SAA to pay R104m for damages to Nationwide
Now a precedent has been set for a Comair claim of more than R1 billion. SAA may even be liquidated.
An SAA Airbus A340. Picture: Neil McCartney
Embattled national carrier South African Airways (SAA) has been slapped with a court order to pay more than R104 million to liquidated airline Nationwide for damages caused by SAA’s abuse of market dominance from 2001 to 2006.
This is only the second claim of its kind in South African Competition Law and the first time a damages claim based on a finding by the Competition Tribunal has been litigated. It sets a precedent for a claim by Comair against SAA for the same conduct, said partner at law firm Bowman Gilfillan Lucinda Verster, who represented Nationwide and its liquidators.
The Comair claim amounts to R870 million plus interest and could total around R1.5 billion. Closing arguments in this case will be heard from August 22.
As was the case in the Comair claim, the Competition Tribunal has already ruled in Comair’s favour on the merits and only the extent of the damages remains to be determined, Verster said.
The Nationwide award comes as a leaked SAA quarterly report for the three months ended June 30 showed the airline made a R1.3 billion loss for the period. It has utilised all but R99 million of its state guarantees of more than R14 billion and National Treasury has been slow to respond to a request for a further R4.5 billion guarantee submitted late last year.
Finance Minister Pravin Gordhan last week publicly repeated his earlier position that the SAA board under chairperson Dudu Myeni should be replaced.
Verster, who has been on Nationwide’s legal team dealing with the matter over the past 14 years told Moneyweb that the Tribunal, Competition Appeals Court as well as the South Gauteng High Court found that if it were not for SAA’s unlawful conduct, Nationwide could have survived. It stopped operating in 2008 and subsequently liquidated.
Verster said the court made the award on Monday. It consists of R104.625 million, plus interest, the cost of the advocates and the cost of international experts who came to South Africa to testify on behalf of Nationwide.
The money will be distributed among Nationwide’s creditors, the biggest of whom is one of its former directors, Vernon Bricknell, Verster said.
Verster said SAA’s unlawful conduct entailed incentives offered to travel agents between 2001 and 2006, which resulted in them selling SAA flight tickets, rather than that of Nationwide and Comair.
SAA was found guilty of similar conduct between 1999 and 2001. A R43 million damages claim by Nationwide stemming from that ruling was settled between the two airlines on a confidential basis shortly after the trial commenced in 2006.
Asked what recourse Nationwide would have if SAA failed to pay the amount, taking into account its precarious financial situation, Verster said there were various options open to her clients, including an application for the liquidation of SAA.

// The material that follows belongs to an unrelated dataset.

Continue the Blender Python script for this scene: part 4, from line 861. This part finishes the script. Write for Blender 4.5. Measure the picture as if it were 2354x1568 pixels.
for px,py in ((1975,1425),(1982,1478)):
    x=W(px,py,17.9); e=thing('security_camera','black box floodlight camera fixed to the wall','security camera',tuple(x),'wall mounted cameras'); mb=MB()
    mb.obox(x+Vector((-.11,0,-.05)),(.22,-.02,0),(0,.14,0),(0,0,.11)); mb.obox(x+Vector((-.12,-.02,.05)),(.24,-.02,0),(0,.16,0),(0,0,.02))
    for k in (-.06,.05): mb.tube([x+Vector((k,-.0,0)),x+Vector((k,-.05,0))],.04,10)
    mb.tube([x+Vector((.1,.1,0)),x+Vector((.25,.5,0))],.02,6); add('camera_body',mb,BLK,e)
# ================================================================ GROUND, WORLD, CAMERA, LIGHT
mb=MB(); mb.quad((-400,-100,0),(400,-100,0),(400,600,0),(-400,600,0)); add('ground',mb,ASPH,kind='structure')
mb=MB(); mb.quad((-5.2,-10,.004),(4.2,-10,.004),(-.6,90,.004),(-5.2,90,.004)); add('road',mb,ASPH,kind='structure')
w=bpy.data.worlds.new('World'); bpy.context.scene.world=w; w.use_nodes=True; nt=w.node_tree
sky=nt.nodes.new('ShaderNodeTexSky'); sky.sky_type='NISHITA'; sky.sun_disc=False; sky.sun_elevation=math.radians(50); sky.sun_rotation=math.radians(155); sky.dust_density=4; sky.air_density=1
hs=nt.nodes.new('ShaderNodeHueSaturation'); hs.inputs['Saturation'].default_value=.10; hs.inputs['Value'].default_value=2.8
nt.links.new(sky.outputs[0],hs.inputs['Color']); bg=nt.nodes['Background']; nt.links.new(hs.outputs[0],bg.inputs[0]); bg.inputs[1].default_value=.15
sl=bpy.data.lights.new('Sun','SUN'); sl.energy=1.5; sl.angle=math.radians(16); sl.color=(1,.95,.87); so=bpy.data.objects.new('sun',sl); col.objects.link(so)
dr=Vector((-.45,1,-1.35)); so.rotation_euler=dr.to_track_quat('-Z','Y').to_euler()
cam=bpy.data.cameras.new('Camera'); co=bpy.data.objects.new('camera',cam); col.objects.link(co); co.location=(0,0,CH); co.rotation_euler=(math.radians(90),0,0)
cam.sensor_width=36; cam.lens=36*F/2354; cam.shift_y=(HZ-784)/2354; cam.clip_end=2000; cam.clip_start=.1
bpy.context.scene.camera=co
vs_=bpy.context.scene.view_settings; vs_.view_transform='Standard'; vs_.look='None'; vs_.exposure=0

Corporate governance expert at Ratings Afrika Charl Kocks told Moneyweb the prospects of such an application would firstly be dependent on SAA’s Memorandum of Incorporation (MOI). “The South African National Roads Agency (Sanral) for example has a provision in its MOI that precludes having it liquidated. One doesn’t know whether the SAA MOI has a similar provision,” he says.
If not, the applicant would still have to convince the court that liquidation would be the best option for the shareholder and creditors. Government is the only shareholder in SAA. He said courts were reluctant to order the liquidation of state-owned companies.
He says since SAA has failed to publish its financial statements for 2014/15 and 2015/16, the extent and nature of its unencumbered assets is unclear.